* **EXERCISE REQUIREMENTS**
In full and without alteration, give the listing again.

* **PROVIDED MATERIAL**
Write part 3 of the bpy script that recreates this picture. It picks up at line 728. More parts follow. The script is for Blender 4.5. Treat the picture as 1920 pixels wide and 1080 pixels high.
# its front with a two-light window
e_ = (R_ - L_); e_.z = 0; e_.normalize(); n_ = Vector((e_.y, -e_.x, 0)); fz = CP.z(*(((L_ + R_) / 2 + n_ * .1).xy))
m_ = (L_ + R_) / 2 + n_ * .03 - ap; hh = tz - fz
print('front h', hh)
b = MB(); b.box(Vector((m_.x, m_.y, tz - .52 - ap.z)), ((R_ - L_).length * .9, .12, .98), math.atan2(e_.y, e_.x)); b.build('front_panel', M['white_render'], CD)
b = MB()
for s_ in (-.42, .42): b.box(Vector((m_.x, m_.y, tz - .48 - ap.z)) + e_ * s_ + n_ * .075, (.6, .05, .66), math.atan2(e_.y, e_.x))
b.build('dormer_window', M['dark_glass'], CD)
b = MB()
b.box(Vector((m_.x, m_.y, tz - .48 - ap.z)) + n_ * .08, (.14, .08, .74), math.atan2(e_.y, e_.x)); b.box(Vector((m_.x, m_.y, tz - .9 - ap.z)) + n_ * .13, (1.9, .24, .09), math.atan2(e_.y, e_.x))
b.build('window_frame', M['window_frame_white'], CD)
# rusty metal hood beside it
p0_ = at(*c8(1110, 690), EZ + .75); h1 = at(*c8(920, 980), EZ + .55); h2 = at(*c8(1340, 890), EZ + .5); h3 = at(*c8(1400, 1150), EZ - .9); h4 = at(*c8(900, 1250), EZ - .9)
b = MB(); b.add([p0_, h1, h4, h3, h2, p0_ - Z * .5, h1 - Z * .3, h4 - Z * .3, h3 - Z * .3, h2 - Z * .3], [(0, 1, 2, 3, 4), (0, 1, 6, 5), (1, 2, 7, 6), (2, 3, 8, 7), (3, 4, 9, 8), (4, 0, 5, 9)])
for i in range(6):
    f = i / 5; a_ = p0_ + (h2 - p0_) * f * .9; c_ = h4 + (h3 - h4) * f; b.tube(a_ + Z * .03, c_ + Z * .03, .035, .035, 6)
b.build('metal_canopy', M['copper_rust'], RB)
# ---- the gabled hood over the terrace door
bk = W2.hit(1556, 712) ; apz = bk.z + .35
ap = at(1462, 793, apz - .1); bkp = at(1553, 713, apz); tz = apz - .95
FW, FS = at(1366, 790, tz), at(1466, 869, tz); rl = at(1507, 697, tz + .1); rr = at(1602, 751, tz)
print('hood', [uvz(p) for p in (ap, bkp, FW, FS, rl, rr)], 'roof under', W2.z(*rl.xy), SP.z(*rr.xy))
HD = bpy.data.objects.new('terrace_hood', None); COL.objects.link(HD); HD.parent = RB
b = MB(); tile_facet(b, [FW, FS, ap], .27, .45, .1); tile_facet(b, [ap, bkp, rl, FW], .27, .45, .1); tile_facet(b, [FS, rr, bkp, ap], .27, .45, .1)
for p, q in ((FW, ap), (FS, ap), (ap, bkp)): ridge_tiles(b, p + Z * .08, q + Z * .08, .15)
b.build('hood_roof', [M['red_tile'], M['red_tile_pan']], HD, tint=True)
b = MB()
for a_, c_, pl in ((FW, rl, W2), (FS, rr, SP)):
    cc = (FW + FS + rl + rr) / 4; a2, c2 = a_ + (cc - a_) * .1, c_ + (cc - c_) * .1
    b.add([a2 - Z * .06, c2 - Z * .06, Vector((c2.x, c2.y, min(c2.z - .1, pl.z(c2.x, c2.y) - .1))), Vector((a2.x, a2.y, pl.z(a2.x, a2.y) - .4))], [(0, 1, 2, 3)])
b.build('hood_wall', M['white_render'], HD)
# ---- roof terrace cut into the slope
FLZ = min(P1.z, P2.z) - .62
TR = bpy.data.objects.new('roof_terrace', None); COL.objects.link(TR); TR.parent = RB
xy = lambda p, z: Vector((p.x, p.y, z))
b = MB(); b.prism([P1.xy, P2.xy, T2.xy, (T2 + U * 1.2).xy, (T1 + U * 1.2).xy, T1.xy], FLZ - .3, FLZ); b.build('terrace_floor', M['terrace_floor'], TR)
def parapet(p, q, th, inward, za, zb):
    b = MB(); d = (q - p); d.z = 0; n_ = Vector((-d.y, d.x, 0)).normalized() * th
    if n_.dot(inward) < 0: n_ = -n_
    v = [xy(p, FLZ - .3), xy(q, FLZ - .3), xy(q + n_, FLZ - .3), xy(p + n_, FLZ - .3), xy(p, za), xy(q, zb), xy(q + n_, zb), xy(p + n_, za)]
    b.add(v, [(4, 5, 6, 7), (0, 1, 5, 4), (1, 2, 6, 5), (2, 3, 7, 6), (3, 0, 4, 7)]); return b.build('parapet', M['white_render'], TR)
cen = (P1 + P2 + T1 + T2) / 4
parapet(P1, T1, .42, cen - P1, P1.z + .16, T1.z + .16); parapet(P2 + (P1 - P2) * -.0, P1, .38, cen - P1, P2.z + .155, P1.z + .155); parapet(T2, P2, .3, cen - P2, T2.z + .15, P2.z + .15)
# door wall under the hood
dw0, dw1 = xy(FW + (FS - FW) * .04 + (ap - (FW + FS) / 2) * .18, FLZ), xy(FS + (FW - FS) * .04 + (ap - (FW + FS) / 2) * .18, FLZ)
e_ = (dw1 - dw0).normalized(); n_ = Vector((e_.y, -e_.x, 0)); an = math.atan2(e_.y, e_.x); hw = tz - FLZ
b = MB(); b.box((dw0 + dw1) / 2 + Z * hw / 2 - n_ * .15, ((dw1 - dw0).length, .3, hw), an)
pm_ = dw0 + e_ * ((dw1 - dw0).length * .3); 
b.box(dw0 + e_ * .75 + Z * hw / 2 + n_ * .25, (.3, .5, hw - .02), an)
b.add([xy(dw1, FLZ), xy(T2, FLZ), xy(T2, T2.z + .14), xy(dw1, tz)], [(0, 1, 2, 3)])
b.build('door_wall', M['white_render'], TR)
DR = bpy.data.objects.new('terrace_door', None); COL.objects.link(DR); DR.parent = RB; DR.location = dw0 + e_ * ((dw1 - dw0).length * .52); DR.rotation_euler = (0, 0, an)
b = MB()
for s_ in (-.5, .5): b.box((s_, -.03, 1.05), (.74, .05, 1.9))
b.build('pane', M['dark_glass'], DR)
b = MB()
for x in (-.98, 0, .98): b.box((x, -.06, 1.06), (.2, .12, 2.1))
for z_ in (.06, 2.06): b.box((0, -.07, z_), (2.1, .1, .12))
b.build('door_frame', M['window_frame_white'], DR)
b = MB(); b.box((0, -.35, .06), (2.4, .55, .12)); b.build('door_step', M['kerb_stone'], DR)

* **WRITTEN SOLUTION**
Write part 3 of the bpy script that recreates this picture. It picks up at line 728. More parts follow. The script is for Blender 4.5. Treat the picture as 1920 pixels wide and 1080 pixels high.
# its front with a two-light window
e_ = (R_ - L_); e_.z = 0; e_.normalize(); n_ = Vector((e_.y, -e_.x, 0)); fz = CP.z(*(((L_ + R_) / 2 + n_ * .1).xy))
m_ = (L_ + R_) / 2 + n_ * .03 - ap; hh = tz - fz
print('front h', hh)
b = MB(); b.box(Vector((m_.x, m_.y, tz - .52 - ap.z)), ((R_ - L_).length * .9, .12, .98), math.atan2(e_.y, e_.x)); b.build('front_panel', M['white_render'], CD)
b = MB()
for s_ in (-.42, .42): b.box(Vector((m_.x, m_.y, tz - .48 - ap.z)) + e_ * s_ + n_ * .075, (.6, .05, .66), math.atan2(e_.y, e_.x))
b.build('dormer_window', M['dark_glass'], CD)
b = MB()
b.box(Vector((m_.x, m_.y, tz - .48 - ap.z)) + n_ * .08, (.14, .08, .74), math.atan2(e_.y, e_.x)); b.box(Vector((m_.x, m_.y, tz - .9 - ap.z)) + n_ * .13, (1.9, .24, .09), math.atan2(e_.y, e_.x))
b.build('window_frame', M['window_frame_white'], CD)
# rusty metal hood beside it
p0_ = at(*c8(1110, 690), EZ + .75); h1 = at(*c8(920, 980), EZ + .55); h2 = at(*c8(1340, 890), EZ + .5); h3 = at(*c8(1400, 1150), EZ - .9); h4 = at(*c8(900, 1250), EZ - .9)
b = MB(); b.add([p0_, h1, h4, h3, h2, p0_ - Z * .5, h1 - Z * .3, h4 - Z * .3, h3 - Z * .3, h2 - Z * .3], [(0, 1, 2, 3, 4), (0, 1, 6, 5), (1, 2, 7, 6), (2, 3, 8, 7), (3, 4, 9, 8), (4, 0, 5, 9)])
for i in range(6):
    f = i / 5; a_ = p0_ + (h2 - p0_) * f * .9; c_ = h4 + (h3 - h4) * f; b.tube(a_ + Z * .03, c_ + Z * .03, .035, .035, 6)
b.build('metal_canopy', M['copper_rust'], RB)
# ---- the gabled hood over the terrace door
bk = W2.hit(1556, 712) ; apz = bk.z + .35
ap = at(1462, 793, apz - .1); bkp = at(1553, 713, apz); tz = apz - .95
FW, FS = at(1366, 790, tz), at(1466, 869, tz); rl = at(1507, 697, tz + .1); rr = at(1602, 751, tz)
print('hood', [uvz(p) for p in (ap, bkp, FW, FS, rl, rr)], 'roof under', W2.z(*rl.xy), SP.z(*rr.xy))
HD = bpy.data.objects.new('terrace_hood', None); COL.objects.link(HD); HD.parent = RB
b = MB(); tile_facet(b, [FW, FS, ap], .27, .45, .1); tile_facet(b, [ap, bkp, rl, FW], .27, .45, .1); tile_facet(b, [FS, rr, bkp, ap], .27, .45, .1)
for p, q in ((FW, ap), (FS, ap), (ap, bkp)): ridge_tiles(b, p + Z * .08, q + Z * .08, .15)
b.build('hood_roof', [M['red_tile'], M['red_tile_pan']], HD, tint=True)
b = MB()
for a_, c_, pl in ((FW, rl, W2), (FS, rr, SP)):
    cc = (FW + FS + rl + rr) / 4; a2, c2 = a_ + (cc - a_) * .1, c_ + (cc - c_) * .1
    b.add([a2 - Z * .06, c2 - Z * .06, Vector((c2.x, c2.y, min(c2.z - .1, pl.z(c2.x, c2.y) - .1))), Vector((a2.x, a2.y, pl.z(a2.x, a2.y) - .4))], [(0, 1, 2, 3)])
b.build('hood_wall', M['white_render'], HD)
# ---- roof terrace cut into the slope
FLZ = min(P1.z, P2.z) - .62
TR = bpy.data.objects.new('roof_terrace', None); COL.objects.link(TR); TR.parent = RB
xy = lambda p, z: Vector((p.x, p.y, z))
b = MB(); b.prism([P1.xy, P2.xy, T2.xy, (T2 + U * 1.2).xy, (T1 + U * 1.2).xy, T1.xy], FLZ - .3, FLZ); b.build('terrace_floor', M['terrace_floor'], TR)
def parapet(p, q, th, inward, za, zb):
    b = MB(); d = (q - p); d.z = 0; n_ = Vector((-d.y, d.x, 0)).normalized() * th
    if n_.dot(inward) < 0: n_ = -n_
    v = [xy(p, FLZ - .3), xy(q, FLZ - .3), xy(q + n_, FLZ - .3), xy(p + n_, FLZ - .3), xy(p, za), xy(q, zb), xy(q + n_, zb), xy(p + n_, za)]
    b.add(v, [(4, 5, 6, 7), (0, 1, 5, 4), (1, 2, 6, 5), (2, 3, 7, 6), (3, 0, 4, 7)]); return b.build('parapet', M['white_render'], TR)
cen = (P1 + P2 + T1 + T2) / 4
parapet(P1, T1, .42, cen - P1, P1.z + .16, T1.z + .16); parapet(P2 + (P1 - P2) * -.0, P1, .38, cen - P1, P2.z + .155, P1.z + .155); parapet(T2, P2, .3, cen - P2, T2.z + .15, P2.z + .15)
# door wall under the hood
dw0, dw1 = xy(FW + (FS - FW) * .04 + (ap - (FW + FS) / 2) * .18, FLZ), xy(FS + (FW - FS) * .04 + (ap - (FW + FS) / 2) * .18, FLZ)
e_ = (dw1 - dw0).normalized(); n_ = Vector((e_.y, -e_.x, 0)); an = math.atan2(e_.y, e_.x); hw = tz - FLZ
b = MB(); b.box((dw0 + dw1) / 2 + Z * hw / 2 - n_ * .15, ((dw1 - dw0).length, .3, hw), an)
pm_ = dw0 + e_ * ((dw1 - dw0).length * .3); 
b.box(dw0 + e_ * .75 + Z * hw / 2 + n_ * .25, (.3, .5, hw - .02), an)
b.add([xy(dw1, FLZ), xy(T2, FLZ), xy(T2, T2.z + .14), xy(dw1, tz)], [(0, 1, 2, 3)])
b.build('door_wall', M['white_render'], TR)
DR = bpy.data.objects.new('terrace_door', None); COL.objects.link(DR); DR.parent = RB; DR.location = dw0 + e_ * ((dw1 - dw0).length * .52); DR.rotation_euler = (0, 0, an)
b = MB()
for s_ in (-.5, .5): b.box((s_, -.03, 1.05), (.74, .05, 1.9))
b.build('pane', M['dark_glass'], DR)
b = MB()
for x in (-.98, 0, .98): b.box((x, -.06, 1.06), (.2, .12, 2.1))
for z_ in (.06, 2.06): b.box((0, -.07, z_), (2.1, .1, .12))
b.build('door_frame', M['window_frame_white'], DR)
b = MB(); b.box((0, -.35, .06), (2.4, .55, .12)); b.build('door_step', M['kerb_stone'], DR)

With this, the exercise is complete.